Entries with scene source code
#####
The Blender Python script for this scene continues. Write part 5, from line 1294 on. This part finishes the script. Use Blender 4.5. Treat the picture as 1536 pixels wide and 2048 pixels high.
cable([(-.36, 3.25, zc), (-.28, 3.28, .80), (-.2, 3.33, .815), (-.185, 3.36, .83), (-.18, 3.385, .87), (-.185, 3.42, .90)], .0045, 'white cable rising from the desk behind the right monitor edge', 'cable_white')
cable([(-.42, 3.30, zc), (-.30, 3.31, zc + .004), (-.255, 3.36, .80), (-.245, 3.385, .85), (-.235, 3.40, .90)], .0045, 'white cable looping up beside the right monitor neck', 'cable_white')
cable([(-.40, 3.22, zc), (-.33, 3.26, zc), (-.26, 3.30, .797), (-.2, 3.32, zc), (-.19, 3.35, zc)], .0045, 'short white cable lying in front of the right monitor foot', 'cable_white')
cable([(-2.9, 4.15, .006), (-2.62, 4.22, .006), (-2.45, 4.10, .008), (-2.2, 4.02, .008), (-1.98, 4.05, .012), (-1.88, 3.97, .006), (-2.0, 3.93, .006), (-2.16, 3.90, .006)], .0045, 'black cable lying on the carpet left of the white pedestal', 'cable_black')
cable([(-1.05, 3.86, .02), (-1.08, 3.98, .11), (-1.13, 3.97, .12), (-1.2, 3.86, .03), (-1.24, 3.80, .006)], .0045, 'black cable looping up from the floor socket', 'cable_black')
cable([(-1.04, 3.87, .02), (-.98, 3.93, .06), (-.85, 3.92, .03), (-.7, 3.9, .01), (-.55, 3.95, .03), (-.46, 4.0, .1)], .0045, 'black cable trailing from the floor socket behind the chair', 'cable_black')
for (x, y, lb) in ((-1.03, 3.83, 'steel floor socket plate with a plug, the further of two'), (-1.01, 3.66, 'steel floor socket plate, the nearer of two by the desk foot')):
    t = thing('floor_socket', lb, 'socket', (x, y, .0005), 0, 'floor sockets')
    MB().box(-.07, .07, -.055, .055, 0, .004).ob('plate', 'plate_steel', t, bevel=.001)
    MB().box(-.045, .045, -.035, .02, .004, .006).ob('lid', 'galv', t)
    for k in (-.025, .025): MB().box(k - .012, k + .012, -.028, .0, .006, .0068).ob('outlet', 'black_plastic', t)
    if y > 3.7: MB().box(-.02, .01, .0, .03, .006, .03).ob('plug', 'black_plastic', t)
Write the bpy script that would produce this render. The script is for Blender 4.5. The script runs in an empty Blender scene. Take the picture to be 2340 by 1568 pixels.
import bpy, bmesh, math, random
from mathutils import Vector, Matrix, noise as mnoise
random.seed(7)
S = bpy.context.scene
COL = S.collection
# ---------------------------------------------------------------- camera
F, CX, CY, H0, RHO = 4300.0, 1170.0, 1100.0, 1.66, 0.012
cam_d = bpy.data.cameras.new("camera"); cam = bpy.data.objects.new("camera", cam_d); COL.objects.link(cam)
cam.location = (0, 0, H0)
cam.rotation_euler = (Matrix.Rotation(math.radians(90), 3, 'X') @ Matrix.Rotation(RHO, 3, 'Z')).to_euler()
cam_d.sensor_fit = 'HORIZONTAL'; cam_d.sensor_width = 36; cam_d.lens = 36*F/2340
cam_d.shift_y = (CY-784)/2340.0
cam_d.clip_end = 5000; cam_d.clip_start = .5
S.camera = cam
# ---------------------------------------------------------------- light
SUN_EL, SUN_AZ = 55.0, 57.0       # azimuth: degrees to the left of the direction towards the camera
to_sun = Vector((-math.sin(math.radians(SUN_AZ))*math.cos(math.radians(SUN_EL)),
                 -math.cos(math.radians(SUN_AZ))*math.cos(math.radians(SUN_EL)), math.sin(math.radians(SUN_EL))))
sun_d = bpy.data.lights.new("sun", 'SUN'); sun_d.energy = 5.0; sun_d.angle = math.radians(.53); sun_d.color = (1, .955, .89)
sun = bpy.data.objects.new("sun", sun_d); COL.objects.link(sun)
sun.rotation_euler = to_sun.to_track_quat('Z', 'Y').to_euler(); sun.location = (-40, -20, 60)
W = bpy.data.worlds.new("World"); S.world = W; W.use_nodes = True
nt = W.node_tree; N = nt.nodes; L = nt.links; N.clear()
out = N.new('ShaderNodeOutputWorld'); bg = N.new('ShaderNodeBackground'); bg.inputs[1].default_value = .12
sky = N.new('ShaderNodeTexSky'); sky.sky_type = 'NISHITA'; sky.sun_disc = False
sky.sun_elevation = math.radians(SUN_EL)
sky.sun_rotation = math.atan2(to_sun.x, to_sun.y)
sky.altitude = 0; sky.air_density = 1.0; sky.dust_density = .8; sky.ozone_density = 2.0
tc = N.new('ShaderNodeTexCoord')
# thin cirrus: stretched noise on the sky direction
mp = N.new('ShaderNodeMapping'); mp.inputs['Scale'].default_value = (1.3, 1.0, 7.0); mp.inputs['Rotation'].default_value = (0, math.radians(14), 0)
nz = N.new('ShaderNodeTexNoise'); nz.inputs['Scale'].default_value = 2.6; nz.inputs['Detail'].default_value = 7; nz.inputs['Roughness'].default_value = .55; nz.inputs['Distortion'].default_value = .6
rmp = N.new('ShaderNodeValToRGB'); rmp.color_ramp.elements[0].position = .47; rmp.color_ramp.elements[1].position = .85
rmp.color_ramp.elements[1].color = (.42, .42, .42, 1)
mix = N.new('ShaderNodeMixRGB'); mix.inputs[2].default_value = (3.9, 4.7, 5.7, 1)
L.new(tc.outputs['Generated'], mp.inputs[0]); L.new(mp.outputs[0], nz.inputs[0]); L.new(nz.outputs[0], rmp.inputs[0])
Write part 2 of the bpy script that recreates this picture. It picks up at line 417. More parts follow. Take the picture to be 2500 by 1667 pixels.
#####
* [INSTRUCTION] Show every line in the entries where the string "pixels" occurs.

* [ANSWER TO THIS PROBLEM]
The Blender Python script for this scene continues. Write part 5, from line 1294 on. This part finishes the script. Use Blender 4.5. Treat the picture as 1536 pixels wide and 2048 pixels high.
Write the bpy script that would produce this render. The script is for Blender 4.5. The script runs in an empty Blender scene. Take the picture to be 2340 by 1568 pixels.
Write part 2 of the bpy script that recreates this picture. It picks up at line 417. More parts follow. Take the picture to be 2500 by 1667 pixels.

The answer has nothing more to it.